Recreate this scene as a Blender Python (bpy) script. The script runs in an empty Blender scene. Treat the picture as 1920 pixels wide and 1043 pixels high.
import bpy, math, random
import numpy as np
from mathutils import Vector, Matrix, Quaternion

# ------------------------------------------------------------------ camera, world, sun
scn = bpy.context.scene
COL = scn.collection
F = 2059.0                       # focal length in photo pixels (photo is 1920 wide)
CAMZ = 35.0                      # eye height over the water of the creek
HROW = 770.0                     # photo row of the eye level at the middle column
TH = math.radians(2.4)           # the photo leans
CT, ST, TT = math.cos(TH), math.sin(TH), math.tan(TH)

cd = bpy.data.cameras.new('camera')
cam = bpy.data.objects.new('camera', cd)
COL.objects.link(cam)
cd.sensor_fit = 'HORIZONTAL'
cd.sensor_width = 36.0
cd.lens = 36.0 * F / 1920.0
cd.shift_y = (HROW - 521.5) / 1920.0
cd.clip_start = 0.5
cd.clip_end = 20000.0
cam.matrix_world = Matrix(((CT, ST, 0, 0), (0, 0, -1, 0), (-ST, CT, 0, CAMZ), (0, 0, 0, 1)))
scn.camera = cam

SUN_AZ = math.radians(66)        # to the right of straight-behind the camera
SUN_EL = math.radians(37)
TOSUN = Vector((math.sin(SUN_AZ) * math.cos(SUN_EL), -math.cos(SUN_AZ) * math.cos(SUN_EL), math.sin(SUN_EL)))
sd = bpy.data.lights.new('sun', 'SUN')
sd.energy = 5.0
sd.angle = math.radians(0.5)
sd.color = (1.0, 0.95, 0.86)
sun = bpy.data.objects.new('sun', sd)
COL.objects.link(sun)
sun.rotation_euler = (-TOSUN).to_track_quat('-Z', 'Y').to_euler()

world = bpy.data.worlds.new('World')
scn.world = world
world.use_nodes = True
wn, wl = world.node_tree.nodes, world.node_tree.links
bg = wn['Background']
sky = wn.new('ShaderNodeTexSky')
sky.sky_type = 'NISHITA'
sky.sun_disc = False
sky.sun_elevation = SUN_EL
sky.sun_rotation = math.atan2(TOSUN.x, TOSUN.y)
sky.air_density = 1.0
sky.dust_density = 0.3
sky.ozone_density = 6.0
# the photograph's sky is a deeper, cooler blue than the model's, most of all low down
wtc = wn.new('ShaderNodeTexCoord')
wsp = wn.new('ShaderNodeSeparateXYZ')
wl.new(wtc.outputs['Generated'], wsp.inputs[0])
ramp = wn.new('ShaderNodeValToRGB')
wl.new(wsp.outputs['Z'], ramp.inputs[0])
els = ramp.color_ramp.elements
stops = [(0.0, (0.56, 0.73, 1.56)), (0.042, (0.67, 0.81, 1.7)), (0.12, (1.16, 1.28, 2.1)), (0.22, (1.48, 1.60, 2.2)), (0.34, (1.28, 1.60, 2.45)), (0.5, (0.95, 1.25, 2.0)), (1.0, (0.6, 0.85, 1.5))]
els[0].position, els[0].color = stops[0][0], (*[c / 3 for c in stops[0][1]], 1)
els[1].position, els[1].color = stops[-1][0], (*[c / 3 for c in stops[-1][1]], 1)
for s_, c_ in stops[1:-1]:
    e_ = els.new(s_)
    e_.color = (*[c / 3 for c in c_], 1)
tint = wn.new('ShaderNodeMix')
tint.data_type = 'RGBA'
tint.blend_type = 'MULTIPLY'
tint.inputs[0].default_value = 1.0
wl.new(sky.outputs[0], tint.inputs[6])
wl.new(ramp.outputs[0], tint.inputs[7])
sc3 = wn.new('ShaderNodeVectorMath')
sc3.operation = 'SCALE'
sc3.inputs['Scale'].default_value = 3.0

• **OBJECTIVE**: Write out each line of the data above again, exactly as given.

• **WRITTEN REPLY**:
Recreate this scene as a Blender Python (bpy) script. The script runs in an empty Blender scene. Treat the picture as 1920 pixels wide and 1043 pixels high.
import bpy, math, random
import numpy as np
from mathutils import Vector, Matrix, Quaternion

# ------------------------------------------------------------------ camera, world, sun
scn = bpy.context.scene
COL = scn.collection
F = 2059.0                       # focal length in photo pixels (photo is 1920 wide)
CAMZ = 35.0                      # eye height over the water of the creek
HROW = 770.0                     # photo row of the eye level at the middle column
TH = math.radians(2.4)           # the photo leans
CT, ST, TT = math.cos(TH), math.sin(TH), math.tan(TH)

cd = bpy.data.cameras.new('camera')
cam = bpy.data.objects.new('camera', cd)
COL.objects.link(cam)
cd.sensor_fit = 'HORIZONTAL'
cd.sensor_width = 36.0
cd.lens = 36.0 * F / 1920.0
cd.shift_y = (HROW - 521.5) / 1920.0
cd.clip_start = 0.5
cd.clip_end = 20000.0
cam.matrix_world = Matrix(((CT, ST, 0, 0), (0, 0, -1, 0), (-ST, CT, 0, CAMZ), (0, 0, 0, 1)))
scn.camera = cam

SUN_AZ = math.radians(66)        # to the right of straight-behind the camera
SUN_EL = math.radians(37)
TOSUN = Vector((math.sin(SUN_AZ) * math.cos(SUN_EL), -math.cos(SUN_AZ) * math.cos(SUN_EL), math.sin(SUN_EL)))
sd = bpy.data.lights.new('sun', 'SUN')
sd.energy = 5.0
sd.angle = math.radians(0.5)
sd.color = (1.0, 0.95, 0.86)
sun = bpy.data.objects.new('sun', sd)
COL.objects.link(sun)
sun.rotation_euler = (-TOSUN).to_track_quat('-Z', 'Y').to_euler()

world = bpy.data.worlds.new('World')
scn.world = world
world.use_nodes = True
wn, wl = world.node_tree.nodes, world.node_tree.links
bg = wn['Background']
sky = wn.new('ShaderNodeTexSky')
sky.sky_type = 'NISHITA'
sky.sun_disc = False
sky.sun_elevation = SUN_EL
sky.sun_rotation = math.atan2(TOSUN.x, TOSUN.y)
sky.air_density = 1.0
sky.dust_density = 0.3
sky.ozone_density = 6.0
# the photograph's sky is a deeper, cooler blue than the model's, most of all low down
wtc = wn.new('ShaderNodeTexCoord')
wsp = wn.new('ShaderNodeSeparateXYZ')
wl.new(wtc.outputs['Generated'], wsp.inputs[0])
ramp = wn.new('ShaderNodeValToRGB')
wl.new(wsp.outputs['Z'], ramp.inputs[0])
els = ramp.color_ramp.elements
stops = [(0.0, (0.56, 0.73, 1.56)), (0.042, (0.67, 0.81, 1.7)), (0.12, (1.16, 1.28, 2.1)), (0.22, (1.48, 1.60, 2.2)), (0.34, (1.28, 1.60, 2.45)), (0.5, (0.95, 1.25, 2.0)), (1.0, (0.6, 0.85, 1.5))]
els[0].position, els[0].color = stops[0][0], (*[c / 3 for c in stops[0][1]], 1)
els[1].position, els[1].color = stops[-1][0], (*[c / 3 for c in stops[-1][1]], 1)
for s_, c_ in stops[1:-1]:
    e_ = els.new(s_)
    e_.color = (*[c / 3 for c in c_], 1)
tint = wn.new('ShaderNodeMix')
tint.data_type = 'RGBA'
tint.blend_type = 'MULTIPLY'
tint.inputs[0].default_value = 1.0
wl.new(sky.outputs[0], tint.inputs[6])
wl.new(ramp.outputs[0], tint.inputs[7])
sc3 = wn.new('ShaderNodeVectorMath')
sc3.operation = 'SCALE'
sc3.inputs['Scale'].default_value = 3.0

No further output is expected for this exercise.